Each of these texts is one I wanted to devote a whole post to, but, unfortunately, time and energy are not on my side.

On Her Majesty's Secret Service (1963) by Ian Fleming. Probably the most palatable of the James Bond novels, but that's not saying much. The second in the Blofield trilogy, this has some genuinely exciting moments and excellent location-building but the whole vibe of these books is something I can't get behind.

The Secret History (1992) by Donna Tartt. Iconic as an inverted mystery story and as a campus novel, I think it's impossible to deny that The Secret History is a masterpiece.
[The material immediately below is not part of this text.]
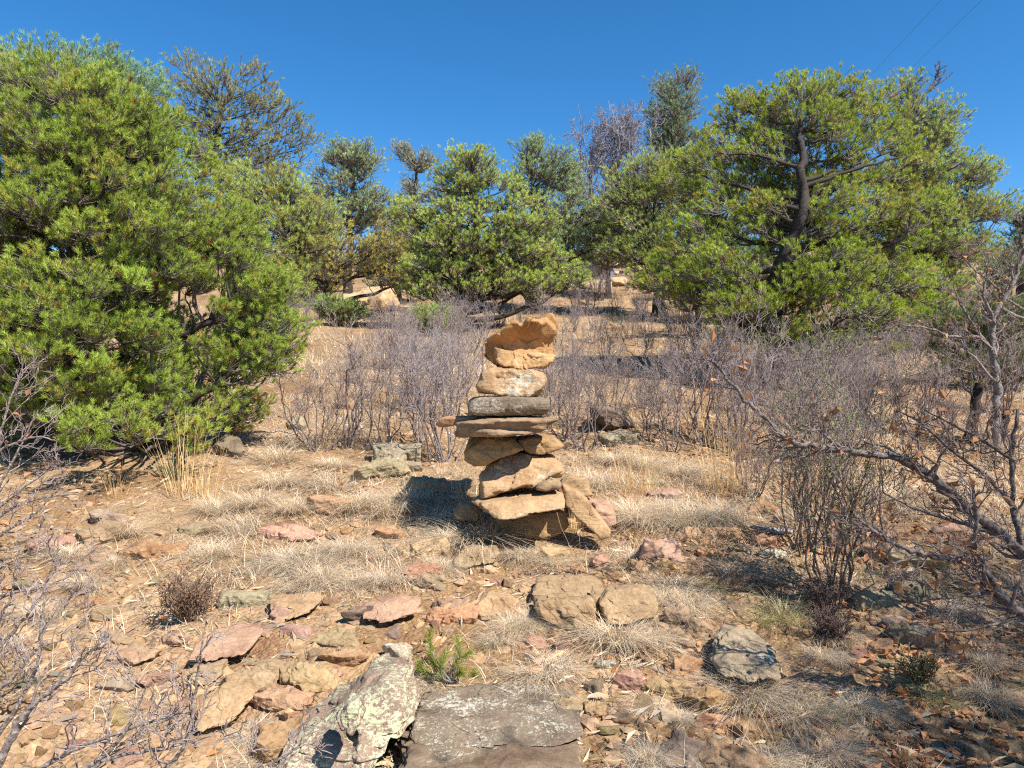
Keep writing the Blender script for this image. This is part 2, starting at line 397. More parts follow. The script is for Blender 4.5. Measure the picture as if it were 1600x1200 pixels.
ALLROCKS = []
TAN = (0.355, 0.24, 0.137); BRN = (0.29, 0.185, 0.095); PNK = (0.37, 0.235, 0.165); PUR = (0.29, 0.18, 0.135)
RED = (0.33, 0.18, 0.11); ORA = (0.38, 0.22, 0.12); GRY = (0.27, 0.22, 0.155); OLV = (0.275, 0.20, 0.118); PAL = (0.46, 0.345, 0.21); DRK = (0.15, 0.115, 0.09)
def rock(name, px, py, w, h, color, lichen=0.0, label=None, group=None, flat=0.35, yaw=None, tilt=None, seed=None, sub=5, mat=None, strata=0.005, sink=0.3, rough=0.055, cat='rock', pos=None):
    c = hit(px, py + h * 0.18) if pos is None else pos
    Y = c[1]; W = w * Y / F; rng = np.random.default_rng(seed if seed is not None else int(px * 7 + py * 13) % 100003)
    view = math.atan2(CAM[2] - c[2], Y) + R(10.5)
    T = flat * W * rng.uniform(0.85, 1.1)
    D = np.clip((h * Y / F - T * 0.62) / max(math.sin(view), 0.12), 0.45 * W, 1.3 * W)
    P, f = rock_verts(W * 1.06, D, T, int(rng.integers(1, 99999)), sub, strata=strata, rough=rough)
    me = mesh(name, P, f, None, mat or M_rock)
    o = link(name, me)
    nx_ = float(H(c[0] + W * .5, c[1]) - H(c[0] - W * .5, c[1])) / W * .6
    o.location = (c[0], c[1], float(H(c[0], c[1])) + T * (0.5 - sink))
    t = tilt if tilt is not None else (rng.normal() * 4, rng.normal() * 4)
    o.rotation_euler = (R(10.5 + t[0]), R(t[1]) - math.atan(nx_), R(yaw if yaw is not None else rng.uniform(-22, 22)))
    o.color = (*[v * rng.uniform(0.92, 1.08) for v in color], lichen)
    if label: tag(o, label, cat, group)
    ALLROCKS.append((px, py, w, h))
    return o

G_R = 'rocks lying on the slope'
hand = [
 # px, py, w, h, colour, lichen, flatness, label
 (392, 1066, 84, 44, TAN, .1, .4, 'tan block wedged right of the block under the pink slab'),
 (482, 1058, 88, 44, TAN, .25, .35, 'sloping tan slab just above and left of the lichen boulder'),
 (444, 1094, 84, 42, TAN, .35, .3, 'tan slab spotted with lichen left of the lichen boulder'),
 (476, 1126, 60, 40, BRN, .2, .4, 'small brown slab squeezed against the lichen boulder'),
 (432, 1158, 66, 80, BRN, .25, .7, 'dark brown rock leaning on the left foot of the lichen boulder'),
 (539, 1028, 66, 22, BRN, .25, .3, 'thin brown slab with a pale lichen spot behind the lichen boulder'),
 (527, 997, 64, 26, OLV, .05, .2, 'low flat olive stone above the thin brown slab'),
 (464, 988, 44, 22, PUR, .0, .35, 'small purple stone below the tan wedge slab'),
 (437, 962, 30, 26, PUR, .0, .7, 'small purplish stone at the left corner of the tan wedge slab'),
 (565, 960, 36, 26, DRK, .1, .6, 'dark little stone at the left end of the purple pink slab'),
 (703, 950, 62, 22, PUR, .0, .35, 'flat mauve stone left of the orange slab'),
 (708, 961, 84, 24, ORA, .0, .25, 'flat orange slab above the pine seedling'),
 (765, 893, 28, 16, TAN, .0, .5, 'little yellow stone in front of the rounded tan block'),
 (662, 862, 86, 26, TAN, .05, .25, 'yellow tan ledge left of the rounded tan block'),
 (684, 854, 30, 18, OLV, .0, .6, 'knobbly stone sitting on the yellow tan ledge'),
 (660, 898, 60, 22, RED, .02, .4, 'red brown stone below the yellow tan ledge'),
 (676, 912, 42, 24, OLV, .0, .5, 'olive stone touching the red brown stone'),
 (456, 834, 88, 26, PNK, .0, .25, 'long salmon pink slab among the grass left of the cairn'),
 (520, 794, 66, 28, TAN, .05, .5, 'tan rock with a shaded left nose in the grass left of the cairn'),
 (610, 836, 46, 18, BRN, .1, .4, 'brown ledge stone in the grass between pink slab and cairn'),
 (221, 864, 60, 30, RED, .1, .4, 'reddish brown slab with a dark right end at left'),
 (267, 862, 48, 20, BRN, .1, .4, 'brown slab right beside the reddish brown slab at left'),
 (304, 829, 54, 26, OLV, .25, .35, 'lichen speckled slab below the tall golden stalks'),
 (82, 853, 78, 34, PUR, .05, .25, 'flat purple brown slab near the left edge'),
 (163, 832, 56, 42, OLV, .1, .45, 'tan rock right of the purple brown slab at the left'),
 (168, 812, 56, 12, GRY, .2, .3, 'flat grey stone in the shade edge of the left pine'),
 (378, 937, 82, 22, GRY, .3, .25, 'flat grey brown slab beside the dry shrublet'),
 (206, 1026, 82, 22, TAN, .05, .22, 'flat tan plate with a dark lower edge at left'),
 (186, 1000, 54, 20, OLV, .3, .3, 'olive plate above the flat tan plate at left'),
 (247, 1058, 62, 22, PUR, .05, .22, 'flat purple plate left of the tan block pile'),
 (190, 1072, 46, 22, GRY, .1, .35, 'grey brown stone behind the twigs at lower left'),
 (275, 1002, 50, 18, PUR, .0, .3, 'low purplish plate left of the wide pink slab'),
 (935, 940, 28, 34, OLV, .1, .9, 'small stone wedged between the two tan boulders'),
 (1029, 863, 58, 50, PNK, .12, .7, 'round rosy red rock behind the tan boulders'),
 (1040, 890, 44, 28, BRN, .05, .6, 'brown stone in front of the round rosy rock'),
 (994, 884, 28, 20, BRN, .1, .6, 'dark stone on the left foot of the round rosy rock'),
 (1059, 966, 38, 32, OLV, .1, .8, 'small olive cobble right of the rounded tan boulder'),
 (1096, 987, 42, 28, OLV, .05, .6, 'yellowish cobble half buried beside the olive cobble'),
 (1077, 1040, 52, 32, ORA, .0, .5, 'orange brown wedge left of the big grey slab'),
 (980, 1066, 44, 40, PUR, .05, .75, 'purple angular stone right of the flat oval slab'),
 (1036, 1078, 62, 36, BRN, .05, .4, 'brown plate right of the purple angular stone'),
 (886, 1106, 78, 32, OLV, .2, .25, 'flat oval slab lying above the large ledge'),
 (928, 1110, 32, 26, TAN, .05, .4, 'tan chip touching the flat oval slab'),
 (1104, 1103, 74, 52, BRN, .55, .7, 'dark cobble with white lichen on top of the red stone'),
 (1107, 1132, 46, 26, RED, .1, .7, 'small red stone below the white lichened cobble'),
 (1062, 1172, 60, 62, DRK, .35, .4, 'dark slab with pale spots at the bottom edge'),
 (1140, 1184, 120, 54, OLV, .3, .25, 'yellow tan slab at the bottom edge right of centre'),
 (1180, 1150, 66, 34, BRN, .2, .5, 'brown rock in shade above the yellow tan bottom slab'),
 (1045, 1128, 40, 26, GRY, .15, .5, 'grey stone in the shade left of the small red stone'),
 (946, 1040, 34, 16, GRY, .8, .4, 'small pale lichened stone below the rounded tan boulder'),
 (938, 879, 30, 20, PNK, .0, .6, 'small pink stone below the leaning cairn slab'),
 (902, 893, 26, 14, RED, .0, .5, 'small red chip left of the small pink stone'),
 (868, 868, 46, 20, TAN, .0, .35, 'sandy stone in front of the cairn base'),
 (1112, 862, 50, 16, ORA, .05, .3, 'flat orange tan stone behind the dark grass clump'),
 (1128, 836, 58, 18, TAN, .05, .3, 'flat yellow stone left of the fallen stick'),
 (1192, 850, 40, 18, RED, .05, .6, 'red stone below the fallen stick'),
 (1212, 868, 50, 14, GRY, .6, .4, 'pale lichened stone left of the leafy bush foot'),
 (1078, 838, 40, 14, TAN, .1, .4, 'low tan stone right of the round rosy rock'),
 (1421, 930, 72, 32, DRK, .35, .5, 'dark grey rock right of the leafy bush'),
 (1372, 940, 74, 24, GRY, .35, .3, 'long grey slab at the foot of the leafy bush'),
 (1400, 973, 44, 16, GRY, .2, .3, 'flat grey chip below the dark grey rock'),
 (1442, 1001, 62, 38, GRY, .5, .6, 'lichened boulder with a shaded left face at lower right'),
 (1404, 992, 36, 36, DRK, .2, .6, 'dark stone joined to the lichened boulder at lower right'),
 (1373, 862, 42, 40, TAN, .5, .7, 'pale block behind the leafy bush stems'),
 (1393, 834, 62, 28, RED, .1, .35, 'reddish slab behind the pale block'),
 (1430, 878, 96, 20, PAL, .05, .22, 'wide pale flat slab under the oak branches'),
 (1510, 850, 60, 20, PUR, .05, .3, 'purplish slab under the oak branches'),
 (1480, 830, 50, 16, PNK, .05, .3, 'pinkish plate seen behind the forked oak limb'),
 (1310, 1196, 52, 24, RED, .05, .5, 'rusty red stone cut by the bottom edge'),
 (1250, 990, 44, 24, BRN, .05, .5, 'brown rock between the big grey slab and leafy bush'),
 (1375, 1012, 44, 20, BRN, .05, .4, 'rusty brown stone in the leaf litter at right'),
 (1305, 1010, 60, 14, BRN, .05, .3, 'thin brown slab in the leaf litter at right'),
 (1240, 880, 44, 14, BRN, .1, .3, 'brown ledge chip left of the leafy bush'),
 (625, 1026, 46, 36, GRY, .9, .8, 'grey lichen covered knob behind the lichen boulder'),
 (622, 715, 74, 36, GRY, .5, .5, 'grey white rock under the bare brush left of the cairn'),
 (596, 738, 90, 18, GRY, .35, .3, 'low grey ledge below the grey white rock'),
 (640, 733, 40, 16, GRY, .3, .5, 'grey cracked stone at the right end of the low ledge'),
 (665, 765, 80, 20, OLV, .1, .4, 'tan ledge in shade left of the cairn base'),
 (464, 665, 28, 20, GRY, .4, .7, 'round grey stone under the leftmost bare brush'),
 (362, 704, 56, 26, DRK, .2, .5, 'dark rock on the grassy rise right of the left pine'),
 (965, 690, 60, 22, GRY, .45, .4, 'pale stones ledge at the shade edge right of the cairn'),
 (1040, 774, 54, 16, PNK, .1, .3, 'pinkish plate in the grass right of the cairn'),
 (1022, 756, 30, 14, GRY, .4, .5, 'pale grey stone behind the pinkish plate'),
 (1185, 800, 60, 14, BRN, .1, .3, 'brown plate left of the leafy bush among grass'),
 (955, 655, 60, 36, DRK, .2, .6, 'added dark rock standing in for brush shade right of the cairn'),  # added rock, its dark colour stands in for the shadow under a low shrub
]
for (px, py, w, h, c, li, fl, lab) in hand:
    rock('rock', px, py, w * .95, h * .95, c, li, lab, G_R, flat=fl, sub=6 if w > 55 else 5)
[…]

'Old Boys, Old Girls' (2004) by Edward P. Jones. A short story published in The New Yorker, this is everything twenty-first century crime fiction should be. Powerful and evocative, it voices a perspective that mainstream - white - American fiction cannot emulate.

Gaudy Bauble (2017) by Isabel Waidner. I am obsessed with this avant-garde queer crime novella, published by Dostoyevsky Wannabe. Nothing is defined in Socialist Britain in the year 201x: people, objects, events, and language all merge and blend and interact. In its extraordinary humour, the text reveals how far identity politics and crime fiction have yet to come.

Six Degrees of Assassination (2017) by M.J. Arlidge. This is a six-part political crime drama with an all-star cast, available for free on Audible. Arlidge's script is cliche-ridden but slick enough. The performances suffer from Extremely-Talented-Actors-Reading-A-Script-For-The-First-Time Syndrome.